◆ DIRECTIONS FOR THIS TASK: Copy all lines of the listing that include the string "wide".

◆ MATERIAL:
-----
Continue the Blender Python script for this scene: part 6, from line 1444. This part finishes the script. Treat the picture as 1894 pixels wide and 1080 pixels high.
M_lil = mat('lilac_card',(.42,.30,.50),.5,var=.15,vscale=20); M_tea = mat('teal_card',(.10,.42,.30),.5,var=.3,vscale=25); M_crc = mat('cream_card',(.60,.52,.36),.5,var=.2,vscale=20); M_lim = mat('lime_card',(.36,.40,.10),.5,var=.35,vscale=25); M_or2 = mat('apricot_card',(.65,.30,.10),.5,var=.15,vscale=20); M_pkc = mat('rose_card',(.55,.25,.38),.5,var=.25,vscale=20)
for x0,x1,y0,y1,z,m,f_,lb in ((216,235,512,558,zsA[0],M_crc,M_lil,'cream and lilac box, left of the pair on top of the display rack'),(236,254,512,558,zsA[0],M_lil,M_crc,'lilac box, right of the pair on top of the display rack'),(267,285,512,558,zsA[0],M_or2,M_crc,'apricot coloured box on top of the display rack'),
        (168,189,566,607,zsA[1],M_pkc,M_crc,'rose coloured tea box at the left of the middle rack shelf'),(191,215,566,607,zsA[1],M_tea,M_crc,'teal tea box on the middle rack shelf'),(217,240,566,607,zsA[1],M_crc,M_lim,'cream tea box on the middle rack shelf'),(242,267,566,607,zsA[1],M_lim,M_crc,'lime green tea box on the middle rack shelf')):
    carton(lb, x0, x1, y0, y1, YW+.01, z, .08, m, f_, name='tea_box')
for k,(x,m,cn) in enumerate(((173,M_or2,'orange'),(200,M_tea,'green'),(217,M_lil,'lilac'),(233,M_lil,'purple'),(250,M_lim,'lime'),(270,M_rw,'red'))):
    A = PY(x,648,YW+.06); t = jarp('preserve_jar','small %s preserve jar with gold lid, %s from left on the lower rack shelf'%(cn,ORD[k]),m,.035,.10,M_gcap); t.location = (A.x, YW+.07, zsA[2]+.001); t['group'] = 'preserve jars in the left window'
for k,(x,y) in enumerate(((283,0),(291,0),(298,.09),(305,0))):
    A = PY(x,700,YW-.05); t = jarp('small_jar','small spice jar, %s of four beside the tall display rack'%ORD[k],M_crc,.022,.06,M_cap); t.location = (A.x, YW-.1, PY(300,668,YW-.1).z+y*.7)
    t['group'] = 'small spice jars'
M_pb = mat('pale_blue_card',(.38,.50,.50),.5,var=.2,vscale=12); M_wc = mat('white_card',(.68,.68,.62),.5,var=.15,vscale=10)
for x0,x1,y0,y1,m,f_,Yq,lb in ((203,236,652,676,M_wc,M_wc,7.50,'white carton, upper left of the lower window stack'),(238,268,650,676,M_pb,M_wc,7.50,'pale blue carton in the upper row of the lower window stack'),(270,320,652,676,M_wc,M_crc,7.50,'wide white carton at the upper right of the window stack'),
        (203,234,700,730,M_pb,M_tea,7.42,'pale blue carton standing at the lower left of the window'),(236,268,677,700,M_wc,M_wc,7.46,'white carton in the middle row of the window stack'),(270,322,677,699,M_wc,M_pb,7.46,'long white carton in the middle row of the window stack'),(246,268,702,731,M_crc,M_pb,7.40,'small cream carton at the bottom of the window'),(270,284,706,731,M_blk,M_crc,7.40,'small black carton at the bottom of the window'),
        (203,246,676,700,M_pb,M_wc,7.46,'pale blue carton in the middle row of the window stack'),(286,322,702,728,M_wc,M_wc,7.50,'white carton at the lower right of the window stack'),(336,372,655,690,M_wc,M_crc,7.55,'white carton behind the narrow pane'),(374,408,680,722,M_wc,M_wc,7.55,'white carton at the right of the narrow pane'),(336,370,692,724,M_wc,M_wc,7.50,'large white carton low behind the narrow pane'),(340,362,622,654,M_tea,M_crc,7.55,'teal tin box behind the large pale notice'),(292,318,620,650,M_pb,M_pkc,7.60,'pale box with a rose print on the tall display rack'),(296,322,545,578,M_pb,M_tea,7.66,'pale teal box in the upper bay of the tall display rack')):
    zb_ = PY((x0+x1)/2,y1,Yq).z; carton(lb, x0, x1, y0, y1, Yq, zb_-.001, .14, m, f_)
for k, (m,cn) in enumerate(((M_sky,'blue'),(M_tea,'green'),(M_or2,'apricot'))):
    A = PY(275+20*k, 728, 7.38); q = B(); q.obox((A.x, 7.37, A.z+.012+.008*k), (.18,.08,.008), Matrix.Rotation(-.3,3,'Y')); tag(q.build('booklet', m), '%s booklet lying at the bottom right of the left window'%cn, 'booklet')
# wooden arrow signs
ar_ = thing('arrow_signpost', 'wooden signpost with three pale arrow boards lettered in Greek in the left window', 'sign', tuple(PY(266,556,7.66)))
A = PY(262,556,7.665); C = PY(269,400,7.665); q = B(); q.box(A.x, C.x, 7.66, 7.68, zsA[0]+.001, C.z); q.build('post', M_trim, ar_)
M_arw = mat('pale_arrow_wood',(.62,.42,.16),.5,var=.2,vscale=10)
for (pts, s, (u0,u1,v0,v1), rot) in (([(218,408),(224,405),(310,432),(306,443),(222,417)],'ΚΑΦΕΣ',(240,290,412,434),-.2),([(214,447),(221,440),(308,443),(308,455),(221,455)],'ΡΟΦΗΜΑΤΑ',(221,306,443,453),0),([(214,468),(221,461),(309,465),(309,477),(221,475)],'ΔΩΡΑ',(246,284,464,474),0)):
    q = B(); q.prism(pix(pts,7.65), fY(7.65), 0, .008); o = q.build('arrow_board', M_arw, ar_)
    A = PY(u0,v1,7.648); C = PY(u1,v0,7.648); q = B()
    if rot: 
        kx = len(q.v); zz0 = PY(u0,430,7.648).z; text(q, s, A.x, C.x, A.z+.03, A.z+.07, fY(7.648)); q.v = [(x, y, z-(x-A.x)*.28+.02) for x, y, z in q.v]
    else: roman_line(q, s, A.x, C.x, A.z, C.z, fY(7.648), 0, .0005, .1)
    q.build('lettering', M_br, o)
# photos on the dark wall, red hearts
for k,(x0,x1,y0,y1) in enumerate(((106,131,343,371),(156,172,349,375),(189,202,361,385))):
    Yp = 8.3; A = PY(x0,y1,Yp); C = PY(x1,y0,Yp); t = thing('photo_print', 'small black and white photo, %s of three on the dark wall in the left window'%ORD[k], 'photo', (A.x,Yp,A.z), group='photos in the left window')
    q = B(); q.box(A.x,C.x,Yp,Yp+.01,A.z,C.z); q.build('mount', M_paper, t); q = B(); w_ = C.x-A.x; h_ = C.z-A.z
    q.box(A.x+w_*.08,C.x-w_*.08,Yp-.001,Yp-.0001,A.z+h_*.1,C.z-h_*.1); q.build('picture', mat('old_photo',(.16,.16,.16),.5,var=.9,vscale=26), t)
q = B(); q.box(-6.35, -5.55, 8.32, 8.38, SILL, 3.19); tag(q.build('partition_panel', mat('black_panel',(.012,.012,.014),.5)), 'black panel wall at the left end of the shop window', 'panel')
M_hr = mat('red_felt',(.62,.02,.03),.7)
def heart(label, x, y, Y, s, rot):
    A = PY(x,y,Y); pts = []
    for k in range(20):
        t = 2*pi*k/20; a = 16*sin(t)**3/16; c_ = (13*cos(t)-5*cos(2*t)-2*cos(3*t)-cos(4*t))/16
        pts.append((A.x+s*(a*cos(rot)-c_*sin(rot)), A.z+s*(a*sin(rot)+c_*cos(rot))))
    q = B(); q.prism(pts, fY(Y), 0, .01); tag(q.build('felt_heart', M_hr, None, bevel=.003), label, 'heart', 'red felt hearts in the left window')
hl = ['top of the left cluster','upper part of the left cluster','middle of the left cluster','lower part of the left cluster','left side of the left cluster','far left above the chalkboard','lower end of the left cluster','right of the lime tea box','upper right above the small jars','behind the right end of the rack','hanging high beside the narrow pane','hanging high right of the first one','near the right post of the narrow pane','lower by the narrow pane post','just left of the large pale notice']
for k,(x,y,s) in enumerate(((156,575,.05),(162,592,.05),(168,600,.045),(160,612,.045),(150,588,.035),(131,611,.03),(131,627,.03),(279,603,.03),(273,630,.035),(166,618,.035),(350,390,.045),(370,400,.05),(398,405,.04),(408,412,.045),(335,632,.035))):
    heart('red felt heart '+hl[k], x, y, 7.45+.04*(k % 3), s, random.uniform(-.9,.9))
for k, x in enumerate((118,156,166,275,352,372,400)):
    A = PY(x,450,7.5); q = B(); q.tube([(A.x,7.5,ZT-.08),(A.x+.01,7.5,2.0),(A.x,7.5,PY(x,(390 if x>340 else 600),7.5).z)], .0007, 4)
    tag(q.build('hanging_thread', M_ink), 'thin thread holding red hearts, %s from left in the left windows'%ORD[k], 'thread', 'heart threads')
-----
◆ REPLY:
Continue the Blender Python script for this scene: part 6, from line 1444. This part finishes the script. Treat the picture as 1894 pixels wide and 1080 pixels high.
for x0,x1,y0,y1,m,f_,Yq,lb in ((203,236,652,676,M_wc,M_wc,7.50,'white carton, upper left of the lower window stack'),(238,268,650,676,M_pb,M_wc,7.50,'pale blue carton in the upper row of the lower window stack'),(270,320,652,676,M_wc,M_crc,7.50,'wide white carton at the upper right of the window stack'),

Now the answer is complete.